Extracted material:
○ ○ ○ ○

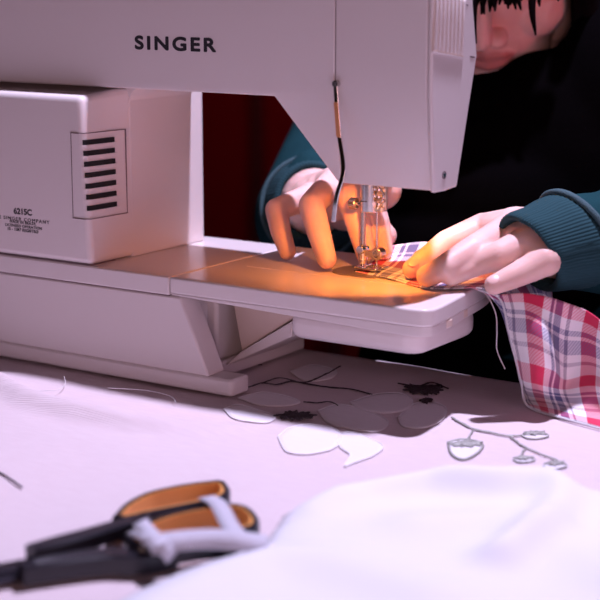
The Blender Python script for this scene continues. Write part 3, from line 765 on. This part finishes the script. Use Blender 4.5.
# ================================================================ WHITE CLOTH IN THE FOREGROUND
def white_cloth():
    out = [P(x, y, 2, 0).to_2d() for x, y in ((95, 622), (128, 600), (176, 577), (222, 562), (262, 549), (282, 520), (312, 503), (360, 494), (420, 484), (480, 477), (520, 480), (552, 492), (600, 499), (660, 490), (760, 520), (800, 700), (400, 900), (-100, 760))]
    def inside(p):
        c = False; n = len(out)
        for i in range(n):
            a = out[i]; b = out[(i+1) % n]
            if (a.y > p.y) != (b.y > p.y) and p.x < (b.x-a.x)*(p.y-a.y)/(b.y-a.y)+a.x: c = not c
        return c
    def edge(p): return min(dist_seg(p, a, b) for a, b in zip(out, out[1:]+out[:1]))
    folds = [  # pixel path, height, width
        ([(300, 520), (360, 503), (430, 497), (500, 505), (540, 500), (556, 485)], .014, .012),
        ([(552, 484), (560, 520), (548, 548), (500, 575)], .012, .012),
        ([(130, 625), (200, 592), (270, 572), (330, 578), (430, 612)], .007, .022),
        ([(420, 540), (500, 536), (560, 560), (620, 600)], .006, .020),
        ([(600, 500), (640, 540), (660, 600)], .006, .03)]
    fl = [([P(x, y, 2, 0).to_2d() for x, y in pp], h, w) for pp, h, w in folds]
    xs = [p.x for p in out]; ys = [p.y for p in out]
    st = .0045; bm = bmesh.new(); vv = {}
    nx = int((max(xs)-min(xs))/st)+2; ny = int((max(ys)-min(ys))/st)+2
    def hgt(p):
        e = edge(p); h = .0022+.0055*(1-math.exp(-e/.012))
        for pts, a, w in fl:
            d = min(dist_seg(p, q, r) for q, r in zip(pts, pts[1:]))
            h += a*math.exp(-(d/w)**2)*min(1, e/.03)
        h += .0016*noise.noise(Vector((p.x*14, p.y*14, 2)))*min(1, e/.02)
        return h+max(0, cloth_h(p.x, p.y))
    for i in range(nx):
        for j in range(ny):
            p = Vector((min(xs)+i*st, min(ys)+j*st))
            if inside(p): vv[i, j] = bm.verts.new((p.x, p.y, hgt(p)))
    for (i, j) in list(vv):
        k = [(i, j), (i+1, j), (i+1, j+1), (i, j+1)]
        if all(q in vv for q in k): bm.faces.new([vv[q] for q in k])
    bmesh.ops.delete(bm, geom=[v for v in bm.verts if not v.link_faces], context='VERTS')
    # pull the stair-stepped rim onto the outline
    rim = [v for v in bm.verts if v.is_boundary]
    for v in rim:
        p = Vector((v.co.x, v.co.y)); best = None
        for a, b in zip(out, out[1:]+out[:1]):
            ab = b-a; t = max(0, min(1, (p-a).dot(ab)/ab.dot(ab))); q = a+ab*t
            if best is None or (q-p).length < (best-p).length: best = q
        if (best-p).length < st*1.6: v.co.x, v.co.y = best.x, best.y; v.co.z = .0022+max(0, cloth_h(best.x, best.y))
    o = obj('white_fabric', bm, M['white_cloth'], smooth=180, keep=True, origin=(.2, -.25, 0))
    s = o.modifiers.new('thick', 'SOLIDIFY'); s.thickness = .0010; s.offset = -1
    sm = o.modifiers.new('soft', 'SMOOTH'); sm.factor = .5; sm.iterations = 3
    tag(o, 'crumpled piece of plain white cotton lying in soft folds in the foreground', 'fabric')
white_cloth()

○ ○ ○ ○

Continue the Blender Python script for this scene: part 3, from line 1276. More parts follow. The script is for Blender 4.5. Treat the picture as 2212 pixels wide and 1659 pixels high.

○ ○ ○ ○

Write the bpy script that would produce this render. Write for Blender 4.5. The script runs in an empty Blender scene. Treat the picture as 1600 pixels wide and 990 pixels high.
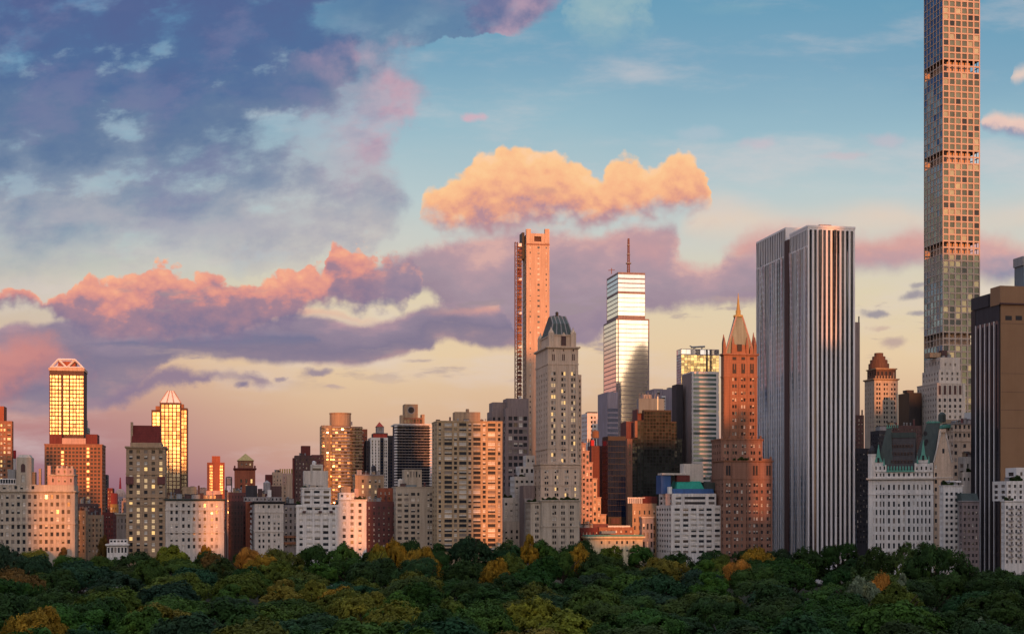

○ ○ ○ ○

Instructions to follow:
Extract all lines of the records above that include "script".

Completed task:
The Blender Python script for this scene continues. Write part 3, from line 765 on. This part finishes the script. Use Blender 4.5.
Continue the Blender Python script for this scene: part 3, from line 1276. More parts follow. The script is for Blender 4.5. Treat the picture as 2212 pixels wide and 1659 pixels high.
Write the bpy script that would produce this render. Write for Blender 4.5. The script runs in an empty Blender scene. Treat the picture as 1600 pixels wide and 990 pixels high.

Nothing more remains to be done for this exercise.